BEGIN Provided data

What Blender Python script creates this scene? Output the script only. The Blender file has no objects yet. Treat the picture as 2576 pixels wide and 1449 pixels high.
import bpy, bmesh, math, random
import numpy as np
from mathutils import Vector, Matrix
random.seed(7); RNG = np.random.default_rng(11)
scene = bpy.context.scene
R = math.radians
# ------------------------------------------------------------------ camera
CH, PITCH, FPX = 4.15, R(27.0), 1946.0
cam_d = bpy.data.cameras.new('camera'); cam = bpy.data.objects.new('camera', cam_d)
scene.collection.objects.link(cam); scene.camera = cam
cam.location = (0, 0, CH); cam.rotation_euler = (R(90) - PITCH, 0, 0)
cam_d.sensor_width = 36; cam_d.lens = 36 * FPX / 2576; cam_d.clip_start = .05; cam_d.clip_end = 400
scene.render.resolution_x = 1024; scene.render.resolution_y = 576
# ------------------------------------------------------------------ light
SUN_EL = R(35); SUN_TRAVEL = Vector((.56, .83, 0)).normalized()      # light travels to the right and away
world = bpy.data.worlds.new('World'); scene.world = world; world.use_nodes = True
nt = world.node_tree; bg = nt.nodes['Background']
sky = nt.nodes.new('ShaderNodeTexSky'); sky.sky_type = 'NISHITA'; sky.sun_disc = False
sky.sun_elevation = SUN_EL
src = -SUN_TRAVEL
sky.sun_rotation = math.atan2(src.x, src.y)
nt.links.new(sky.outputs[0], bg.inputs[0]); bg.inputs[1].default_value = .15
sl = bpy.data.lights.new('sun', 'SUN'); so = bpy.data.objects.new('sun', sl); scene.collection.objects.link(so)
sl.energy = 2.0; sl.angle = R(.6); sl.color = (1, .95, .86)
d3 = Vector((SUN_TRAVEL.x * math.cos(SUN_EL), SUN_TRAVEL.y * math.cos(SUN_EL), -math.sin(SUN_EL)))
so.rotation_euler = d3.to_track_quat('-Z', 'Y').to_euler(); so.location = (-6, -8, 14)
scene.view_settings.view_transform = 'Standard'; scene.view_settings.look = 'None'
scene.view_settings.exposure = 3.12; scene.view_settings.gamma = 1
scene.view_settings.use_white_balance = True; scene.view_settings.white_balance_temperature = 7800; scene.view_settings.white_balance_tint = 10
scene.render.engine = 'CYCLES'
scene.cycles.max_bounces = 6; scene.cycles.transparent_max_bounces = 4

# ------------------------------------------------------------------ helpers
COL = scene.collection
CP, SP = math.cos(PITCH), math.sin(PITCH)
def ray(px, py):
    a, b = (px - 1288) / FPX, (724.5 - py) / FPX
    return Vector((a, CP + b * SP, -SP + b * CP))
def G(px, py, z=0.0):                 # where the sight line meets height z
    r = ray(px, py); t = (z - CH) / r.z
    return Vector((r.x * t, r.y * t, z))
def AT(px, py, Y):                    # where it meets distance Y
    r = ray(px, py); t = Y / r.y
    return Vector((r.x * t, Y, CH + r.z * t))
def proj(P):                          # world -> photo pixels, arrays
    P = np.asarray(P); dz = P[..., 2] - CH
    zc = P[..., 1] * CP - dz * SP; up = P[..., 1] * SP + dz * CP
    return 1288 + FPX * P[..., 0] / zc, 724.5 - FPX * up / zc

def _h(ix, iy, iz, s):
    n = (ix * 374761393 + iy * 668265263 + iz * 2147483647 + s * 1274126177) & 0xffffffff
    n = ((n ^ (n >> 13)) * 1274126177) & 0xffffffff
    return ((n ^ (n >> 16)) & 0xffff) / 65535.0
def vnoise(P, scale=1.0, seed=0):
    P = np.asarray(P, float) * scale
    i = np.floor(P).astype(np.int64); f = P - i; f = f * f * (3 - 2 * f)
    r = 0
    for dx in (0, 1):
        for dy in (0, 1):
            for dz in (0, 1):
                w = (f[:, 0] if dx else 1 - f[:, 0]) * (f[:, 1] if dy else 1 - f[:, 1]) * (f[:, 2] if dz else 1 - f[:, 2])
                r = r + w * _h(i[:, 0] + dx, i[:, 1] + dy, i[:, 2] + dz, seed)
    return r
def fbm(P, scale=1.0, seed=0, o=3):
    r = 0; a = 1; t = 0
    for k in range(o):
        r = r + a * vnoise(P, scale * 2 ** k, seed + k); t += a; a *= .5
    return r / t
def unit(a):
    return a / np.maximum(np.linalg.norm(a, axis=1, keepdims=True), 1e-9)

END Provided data

> _What is required_
Produce an exact copy of the whole listing.

> _Answer in full_
What Blender Python script creates this scene? Output the script only. The Blender file has no objects yet. Treat the picture as 2576 pixels wide and 1449 pixels high.
import bpy, bmesh, math, random
import numpy as np
from mathutils import Vector, Matrix
random.seed(7); RNG = np.random.default_rng(11)
scene = bpy.context.scene
R = math.radians
# ------------------------------------------------------------------ camera
CH, PITCH, FPX = 4.15, R(27.0), 1946.0
cam_d = bpy.data.cameras.new('camera'); cam = bpy.data.objects.new('camera', cam_d)
scene.collection.objects.link(cam); scene.camera = cam
cam.location = (0, 0, CH); cam.rotation_euler = (R(90) - PITCH, 0, 0)
cam_d.sensor_width = 36; cam_d.lens = 36 * FPX / 2576; cam_d.clip_start = .05; cam_d.clip_end = 400
scene.render.resolution_x = 1024; scene.render.resolution_y = 576
# ------------------------------------------------------------------ light
SUN_EL = R(35); SUN_TRAVEL = Vector((.56, .83, 0)).normalized()      # light travels to the right and away
world = bpy.data.worlds.new('World'); scene.world = world; world.use_nodes = True
nt = world.node_tree; bg = nt.nodes['Background']
sky = nt.nodes.new('ShaderNodeTexSky'); sky.sky_type = 'NISHITA'; sky.sun_disc = False
sky.sun_elevation = SUN_EL
src = -SUN_TRAVEL
sky.sun_rotation = math.atan2(src.x, src.y)
nt.links.new(sky.outputs[0], bg.inputs[0]); bg.inputs[1].default_value = .15
sl = bpy.data.lights.new('sun', 'SUN'); so = bpy.data.objects.new('sun', sl); scene.collection.objects.link(so)
sl.energy = 2.0; sl.angle = R(.6); sl.color = (1, .95, .86)
d3 = Vector((SUN_TRAVEL.x * math.cos(SUN_EL), SUN_TRAVEL.y * math.cos(SUN_EL), -math.sin(SUN_EL)))
so.rotation_euler = d3.to_track_quat('-Z', 'Y').to_euler(); so.location = (-6, -8, 14)
scene.view_settings.view_transform = 'Standard'; scene.view_settings.look = 'None'
scene.view_settings.exposure = 3.12; scene.view_settings.gamma = 1
scene.view_settings.use_white_balance = True; scene.view_settings.white_balance_temperature = 7800; scene.view_settings.white_balance_tint = 10
scene.render.engine = 'CYCLES'
scene.cycles.max_bounces = 6; scene.cycles.transparent_max_bounces = 4

# ------------------------------------------------------------------ helpers
COL = scene.collection
CP, SP = math.cos(PITCH), math.sin(PITCH)
def ray(px, py):
    a, b = (px - 1288) / FPX, (724.5 - py) / FPX
    return Vector((a, CP + b * SP, -SP + b * CP))
def G(px, py, z=0.0):                 # where the sight line meets height z
    r = ray(px, py); t = (z - CH) / r.z
    return Vector((r.x * t, r.y * t, z))
def AT(px, py, Y):                    # where it meets distance Y
    r = ray(px, py); t = Y / r.y
    return Vector((r.x * t, Y, CH + r.z * t))
def proj(P):                          # world -> photo pixels, arrays
    P = np.asarray(P); dz = P[..., 2] - CH
    zc = P[..., 1] * CP - dz * SP; up = P[..., 1] * SP + dz * CP
    return 1288 + FPX * P[..., 0] / zc, 724.5 - FPX * up / zc

def _h(ix, iy, iz, s):
    n = (ix * 374761393 + iy * 668265263 + iz * 2147483647 + s * 1274126177) & 0xffffffff
    n = ((n ^ (n >> 13)) * 1274126177) & 0xffffffff
    return ((n ^ (n >> 16)) & 0xffff) / 65535.0
def vnoise(P, scale=1.0, seed=0):
    P = np.asarray(P, float) * scale
    i = np.floor(P).astype(np.int64); f = P - i; f = f * f * (3 - 2 * f)
    r = 0
    for dx in (0, 1):
        for dy in (0, 1):
            for dz in (0, 1):
                w = (f[:, 0] if dx else 1 - f[:, 0]) * (f[:, 1] if dy else 1 - f[:, 1]) * (f[:, 2] if dz else 1 - f[:, 2])
                r = r + w * _h(i[:, 0] + dx, i[:, 1] + dy, i[:, 2] + dz, seed)
    return r
def fbm(P, scale=1.0, seed=0, o=3):
    r = 0; a = 1; t = 0
    for k in range(o):
        r = r + a * vnoise(P, scale * 2 ** k, seed + k); t += a; a *= .5
    return r / t
def unit(a):
    return a / np.maximum(np.linalg.norm(a, axis=1, keepdims=True), 1e-9)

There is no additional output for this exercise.